I love this quote...
You've assumed, incorrectly, that a software project is an engineered system.
It comes from a popular voice in the agile software development community. I'd just love to bring this person with me on my travels around the country to our teams at our clients. That won't happen thought, because our clients have a "No Foreign Nationals" policy.
But here's the point. In the absence of a context and domain, statement like this provide little to the conversation of project management, especially software intensive projects.
Of course software is engineered. Just board the next Boeing or Airbus flight and ask if the millions of lines of code in the 3 to 4 dozen computers on board got "engineered" in some way.

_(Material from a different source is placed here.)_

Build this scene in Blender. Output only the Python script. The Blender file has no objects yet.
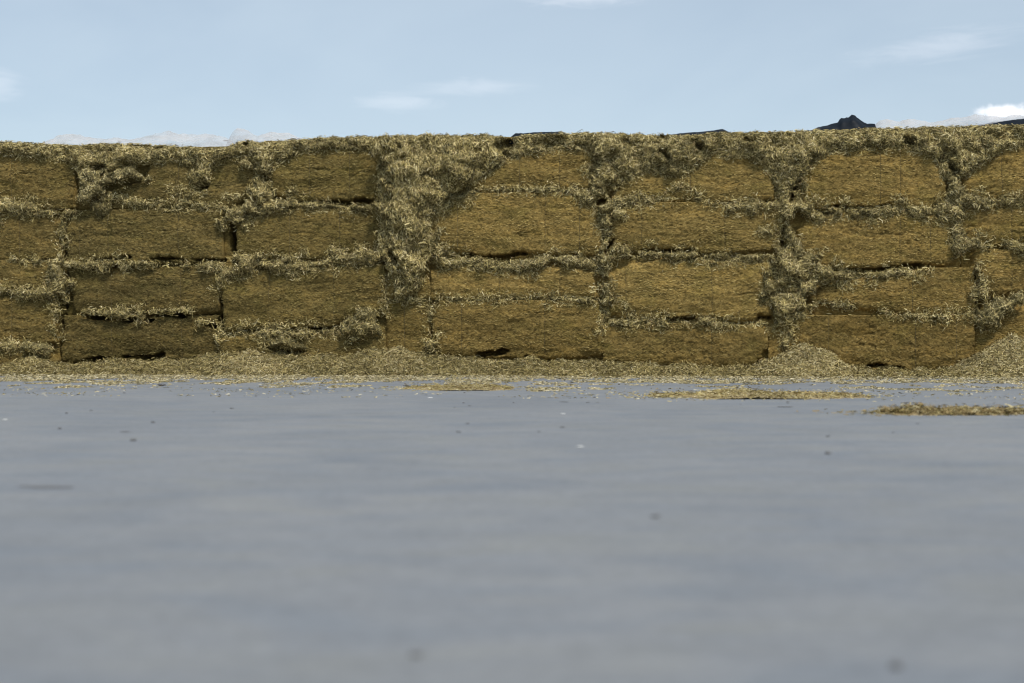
import bpy, math, random
import numpy as np
from mathutils import Vector

random.seed(7)
rng = np.random.default_rng(11)
scene = bpy.context.scene
COL = scene.collection

# ------------------------------------------------------------------ camera model and the frame of the stack's front
F_PX = 1422.0
CAM_H = 0.53
HOR = 341.5
PL = np.array([-8.13, 22.57]); PR = np.array([7.53, 20.9])
U2 = (PR - PL) / np.linalg.norm(PR - PL)          # along the stack
N2 = np.array([U2[1], -U2[0]])                    # out of the stack, to the camera
if N2[1] > 0: N2 = -N2
O2 = PL + U2 * np.dot(-PL, U2)                    # origin of the front line
ANG = math.atan2(U2[1], U2[0])

def wall_uv(px, py):
    """photo pixel -> (u, v) on the front plane of the stack (v = height over the yard)"""
    dx = (px - 512.0) / F_PX; dz = (HOR - py) / F_PX
    t = np.dot(O2, N2) / (dx * N2[0] + 1.0 * N2[1])
    x, y = t * dx, t
    u = (x - O2[0]) * U2[0] + (y - O2[1]) * U2[1]
    return u, CAM_H + t * dz

def ground_xy(px, py):
    t = CAM_H * F_PX / (py - HOR)
    return t * (px - 512.0) / F_PX, t

PXM = 1.0 / 65.0      # about one photo pixel, in metres, at the stack

def W3(u, v, w):
    """stack frame -> world"""
    u = np.asarray(u, float); v = np.asarray(v, float); w = np.asarray(w, float)
    return np.stack([O2[0] + U2[0]*u + N2[0]*w, O2[1] + U2[1]*u + N2[1]*w, v + 0*u], axis=-1)

# ------------------------------------------------------------------ noise
_tabs = {}
def vnoise(x, y, seed):
    if seed not in _tabs:
        _tabs[seed] = np.random.default_rng(seed + 1000).random((256, 256))
    T = _tabs[seed]
    xi = np.floor(x).astype(int); yi = np.floor(y).astype(int)
    fx = x - xi; fy = y - yi
    fx = fx*fx*(3-2*fx); fy = fy*fy*(3-2*fy)
    x0 = xi & 255; x1 = (xi+1) & 255; y0 = yi & 255; y1 = (yi+1) & 255
    return (T[y0, x0]*(1-fx) + T[y0, x1]*fx)*(1-fy) + (T[y1, x0]*(1-fx) + T[y1, x1]*fx)*fy

def fbm(x, y, seed, octv=4, gain=0.5):
    s = 0; a = 1; tot = 0
    for k in range(octv):
        s = s + a * (vnoise(x*(2.03**k), y*(2.03**k), seed + 17*k) - 0.5); tot += a; a *= gain
    return s / tot * 2.0       # about -1 .. 1

# ------------------------------------------------------------------ distance helpers
def poly_sd(px, py, poly):
    """signed distance to a polygon, positive inside"""
    poly = np.asarray(poly, float); n = len(poly)
    d = np.full(px.shape, 1e9); inside = np.zeros(px.shape, bool)
    for i in range(n):
        a = poly[i]; b = poly[(i+1) % n]
        e = b - a; L = max(np.dot(e, e), 1e-12)
        t = np.clip(((px-a[0])*e[0] + (py-a[1])*e[1]) / L, 0, 1)
        d = np.minimum(d, np.hypot(px - a[0] - t*e[0], py - a[1] - t*e[1]))
        c = (a[1] > py) != (b[1] > py)
        with np.errstate(divide='ignore', invalid='ignore'):
            xs = a[0] + (py - a[1]) * e[0] / (e[1] if abs(e[1]) > 1e-12 else 1e-12)
        inside ^= c & (px < xs)
    return np.where(inside, d, -d)

def stroke_sd(px, py, pts):
    """signed distance to a polyline with a radius at each point, positive inside; and the local radius"""
    best = np.full(px.shape, -1e9); rad = np.zeros(px.shape)
    if len(pts) == 1: pts = [pts[0], pts[0]]
    for a, b in zip(pts[:-1], pts[1:]):
        ex, ey = b[0]-a[0], b[1]-a[1]; L = max(ex*ex + ey*ey, 1e-12)
        t = np.clip(((px-a[0])*ex + (py-a[1])*ey) / L, 0, 1)
        r = a[2] + (b[2]-a[2])*t
        s = r - np.hypot(px - a[0] - t*ex, py - a[1] - t*ey)
        m = s > best
        best = np.where(m, s, best); rad = np.where(m, r, rad)
    return best, rad

def to_uv(pts):
    return [wall_uv(p[0], p[1]) for p in pts]
def stroke_uv(pts):
    return [(*wall_uv(p[0], p[1]), p[2]*PXM) for p in pts]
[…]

Look our the window - I assume you like window seats, I don't - and find the Air Traffic Control tower. Ask of the millions of lines of code running the US and world wide Air Traffic Control (ATC) systems. Think about the process - both human and technical - embedded in this software. Not Engineered - are you out of your frink'in mind - of course it's engineered.
Here's another - my favorite - Flight Avionics. These software systems do a variety of things. They have Human Interfaces. There is hazard analysis software. Maintenance systems are part of the avionics suite on commercial and military aircraft. The design and development of the software is guided by many specifications. DO-178B is a starting point. In most modern commercial and military aircraft the software is needed to keep the aircraft flying - the flight dynamics of modern fighter planes allow the pilot to actually control the flight. In the absence of the software the airplane crashes.

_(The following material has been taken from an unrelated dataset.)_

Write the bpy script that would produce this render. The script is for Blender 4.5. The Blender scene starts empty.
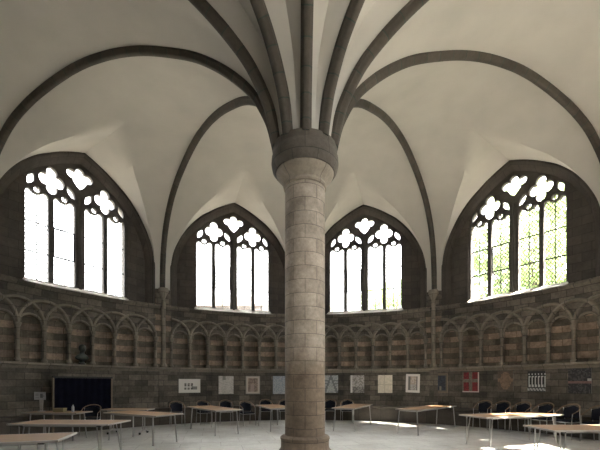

Next comes my second favorite - process control systems. I started my career in software development writing digital filters (Kalman, FIR) for signal processing on particle accelerators and then radar/sonar systems. This turned into adpative filters and then into the control systems themselves.These systems were software intensive and engineered - some time over engineered. But engineered.

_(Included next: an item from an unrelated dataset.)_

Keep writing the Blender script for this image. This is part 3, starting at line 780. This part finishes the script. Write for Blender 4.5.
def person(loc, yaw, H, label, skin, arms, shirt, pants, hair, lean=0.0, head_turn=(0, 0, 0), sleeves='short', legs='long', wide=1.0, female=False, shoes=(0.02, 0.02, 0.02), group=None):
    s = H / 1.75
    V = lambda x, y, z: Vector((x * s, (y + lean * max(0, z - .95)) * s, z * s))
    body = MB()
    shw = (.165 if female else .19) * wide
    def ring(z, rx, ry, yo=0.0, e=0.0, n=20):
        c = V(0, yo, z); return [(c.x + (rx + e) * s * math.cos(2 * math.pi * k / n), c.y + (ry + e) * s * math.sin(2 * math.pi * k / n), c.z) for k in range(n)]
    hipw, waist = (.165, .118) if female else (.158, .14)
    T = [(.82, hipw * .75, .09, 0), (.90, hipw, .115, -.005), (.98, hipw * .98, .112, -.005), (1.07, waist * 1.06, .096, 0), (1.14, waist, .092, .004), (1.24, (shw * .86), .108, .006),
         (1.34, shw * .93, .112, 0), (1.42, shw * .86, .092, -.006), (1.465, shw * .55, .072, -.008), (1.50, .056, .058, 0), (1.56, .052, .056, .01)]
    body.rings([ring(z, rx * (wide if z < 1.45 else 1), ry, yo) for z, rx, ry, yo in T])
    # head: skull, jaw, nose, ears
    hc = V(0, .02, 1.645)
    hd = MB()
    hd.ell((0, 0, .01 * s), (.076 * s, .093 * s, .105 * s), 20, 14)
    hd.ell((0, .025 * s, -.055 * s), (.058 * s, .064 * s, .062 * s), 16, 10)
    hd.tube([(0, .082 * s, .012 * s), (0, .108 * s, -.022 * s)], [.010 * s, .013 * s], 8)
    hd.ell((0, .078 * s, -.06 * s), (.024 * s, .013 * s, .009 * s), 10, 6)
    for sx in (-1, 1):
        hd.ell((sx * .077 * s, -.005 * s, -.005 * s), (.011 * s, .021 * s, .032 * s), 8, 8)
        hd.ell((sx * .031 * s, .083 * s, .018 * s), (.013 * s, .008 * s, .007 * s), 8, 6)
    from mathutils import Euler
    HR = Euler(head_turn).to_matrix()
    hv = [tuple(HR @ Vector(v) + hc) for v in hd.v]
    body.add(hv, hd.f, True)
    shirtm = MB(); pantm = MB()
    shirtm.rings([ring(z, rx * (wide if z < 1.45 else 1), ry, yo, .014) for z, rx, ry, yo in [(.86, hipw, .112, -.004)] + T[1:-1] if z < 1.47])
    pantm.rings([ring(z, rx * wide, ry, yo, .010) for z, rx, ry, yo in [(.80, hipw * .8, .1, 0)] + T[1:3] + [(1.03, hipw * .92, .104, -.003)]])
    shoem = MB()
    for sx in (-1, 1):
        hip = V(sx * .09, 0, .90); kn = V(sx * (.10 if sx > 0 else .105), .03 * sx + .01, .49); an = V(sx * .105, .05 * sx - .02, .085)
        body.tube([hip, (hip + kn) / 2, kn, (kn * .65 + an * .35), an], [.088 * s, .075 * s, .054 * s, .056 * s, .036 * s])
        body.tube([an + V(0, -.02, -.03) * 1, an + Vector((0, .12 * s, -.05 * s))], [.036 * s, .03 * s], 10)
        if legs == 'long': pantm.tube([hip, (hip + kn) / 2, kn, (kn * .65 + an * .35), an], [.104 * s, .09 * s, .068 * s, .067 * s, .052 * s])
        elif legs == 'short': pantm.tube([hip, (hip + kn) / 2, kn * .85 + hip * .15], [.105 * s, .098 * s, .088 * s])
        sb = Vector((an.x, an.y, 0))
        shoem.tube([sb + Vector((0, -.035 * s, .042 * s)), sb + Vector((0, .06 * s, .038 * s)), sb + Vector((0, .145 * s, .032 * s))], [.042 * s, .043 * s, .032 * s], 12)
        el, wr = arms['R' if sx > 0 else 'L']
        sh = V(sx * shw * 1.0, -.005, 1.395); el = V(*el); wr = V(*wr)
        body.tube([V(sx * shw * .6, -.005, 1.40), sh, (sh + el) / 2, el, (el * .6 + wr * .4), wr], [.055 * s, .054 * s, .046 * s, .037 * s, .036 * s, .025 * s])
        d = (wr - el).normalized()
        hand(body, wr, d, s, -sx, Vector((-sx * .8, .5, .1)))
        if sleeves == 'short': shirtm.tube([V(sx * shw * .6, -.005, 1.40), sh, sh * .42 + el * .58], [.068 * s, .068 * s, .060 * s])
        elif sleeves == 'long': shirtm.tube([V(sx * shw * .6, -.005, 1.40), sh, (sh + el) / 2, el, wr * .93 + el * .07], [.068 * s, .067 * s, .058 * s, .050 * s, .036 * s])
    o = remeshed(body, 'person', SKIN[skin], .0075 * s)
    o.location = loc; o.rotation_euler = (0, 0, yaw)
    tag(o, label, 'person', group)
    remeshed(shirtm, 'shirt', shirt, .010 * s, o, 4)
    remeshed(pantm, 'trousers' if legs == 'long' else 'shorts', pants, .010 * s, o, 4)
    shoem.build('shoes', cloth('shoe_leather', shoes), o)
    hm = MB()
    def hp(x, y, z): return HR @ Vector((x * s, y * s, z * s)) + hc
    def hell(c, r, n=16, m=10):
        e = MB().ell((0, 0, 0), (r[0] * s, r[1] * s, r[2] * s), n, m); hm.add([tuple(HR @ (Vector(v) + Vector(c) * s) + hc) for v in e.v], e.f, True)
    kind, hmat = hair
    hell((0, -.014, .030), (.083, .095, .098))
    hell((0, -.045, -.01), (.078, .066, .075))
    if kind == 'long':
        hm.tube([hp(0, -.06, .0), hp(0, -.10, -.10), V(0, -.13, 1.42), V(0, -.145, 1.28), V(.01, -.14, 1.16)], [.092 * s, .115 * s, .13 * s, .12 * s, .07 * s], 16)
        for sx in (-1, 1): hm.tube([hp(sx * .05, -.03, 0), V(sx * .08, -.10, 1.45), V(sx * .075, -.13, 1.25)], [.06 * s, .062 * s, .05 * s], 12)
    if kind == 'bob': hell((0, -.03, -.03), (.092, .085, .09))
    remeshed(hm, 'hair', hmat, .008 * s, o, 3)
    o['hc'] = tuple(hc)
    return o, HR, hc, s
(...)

The people that build these systems are engineers. They "engineer" the product, they performance engineering roles. These roles are "engineered" to fit the need of the project.
The Primary Gap In the Discussion
The notion - and I say notion - that somehow people on the project turn the project into a Complex Adaptive System is valid in the minds of those starting with the people side of the project. On the projects that we work, the people are critical to the solution. There is no way this can not be true.
BUT, those people have specific roles, skills, experiences, and capabilities, they bring to the project. They are mature suppliers of these skills and experiences. They know how to convert the desires of the customer in the form of specification, concepts of operations, regulations, and industry standards into working product. Many time, using the agile software development processes agilest claim cannot be used in the CMMI-DEV V1.2 and DO-178B environments we work.
Once you abandon the notion that somehow software is this special discipline not subject to the standards of good engineering and good project management practices - you end up claiming everything is a Complex Adaptive System, unable to be guided by "engineering."